Friday, May 16, 2008

Saudino wants Timmins to act now

At least one city councillor wants to push the city’s opposition to a new hydro dam on the Grassy River before the Environmental Assessment process begins.
There is also the possibility that Timmins may officially oppose that project at the environmental assessment level.
Councillor Denis Saudino said this week he wants the city to take a formal stand on the creation of a new hydro dam on the Grassy River. Saudino is on record as being against the project.
Saudino’s comments were made Monday night as the Friends of the Mattagami group revealed it had scored a minor victory in saving Island Falls from destruction by a hydro-electric development just south of Smooth Rock Falls.
Saudino said he was prompted by that success to push for more pro-active action by Timmins city council. He wants a resolution of support for preserving the High Falls portion of the Grassy River.
The High Falls project is yet another proposed hydro-electric project in the region, this one located entirely within in the boundaries of the City of Timmins. There is a proposal in the works by Woods Power Generation of Larder River, near Englehart, to create a new dam.
“I know for a fact that although we discussed it around this table on numerous occasions, no resolution came back,” Saudino said, expressing confidence that the majority of city councillors are on record as opposing the High Falls project.
At Monday’s meeting Saudino alluded to the fact that council had previously been told to “mind it’s own business.” He was referring to the March 10 meeting of council where Shawn Batisse of the Wabun Tribal Council advised city council that the Mattagami and Matchewan First Nations were negotiating on the Grassy River hydro project and had no intention of discussing the matter with the City of Timmins.
“It does affect a couple of companies that do business vis-à-vis to promote tourism. So I think it is our business to comment,” said Saudino.
“It has a real strong potential for an economic generator in terms of tourism, and if we allowed it to be damned up, were just pushing part of that economic development outside of the boundaries of our city.”

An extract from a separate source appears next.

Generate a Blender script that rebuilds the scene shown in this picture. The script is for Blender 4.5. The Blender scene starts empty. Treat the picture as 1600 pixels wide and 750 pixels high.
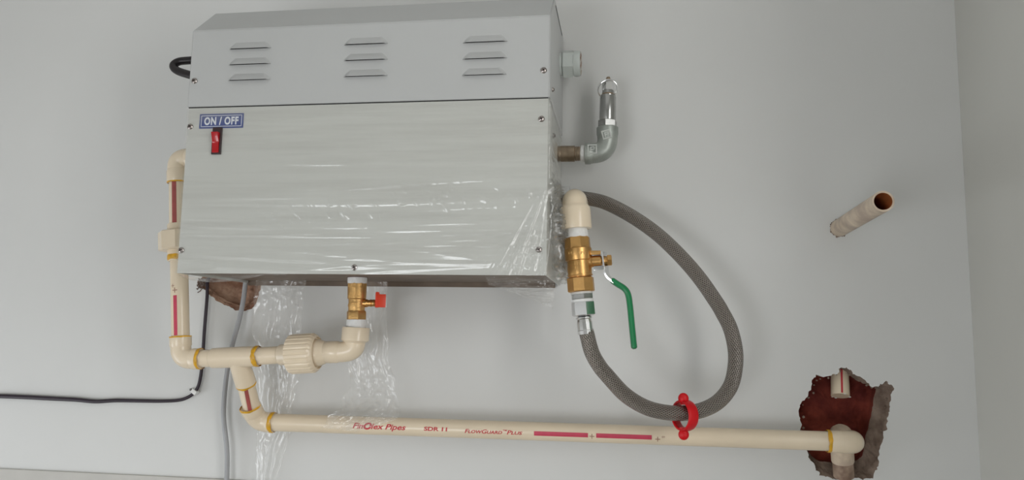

Mayor Tom Laughren told Saudino that the Environmental Assessment (EA) phase of the Grassy River project is not yet in the works, but soon will be.
“I think when the EA process starts, that will be an opportune time for council to act,” said the mayor.
The mayor also hinted at the possibility that Timmins will take a stand on the project in the Environmental Assessment phase because a dam on the Grassy River could have an effect on Peterlong Lake and the level of the Mattagami River, which would impact Timmins.
Laughren said the issue is currently being reviewed by city engineer Luc Duval.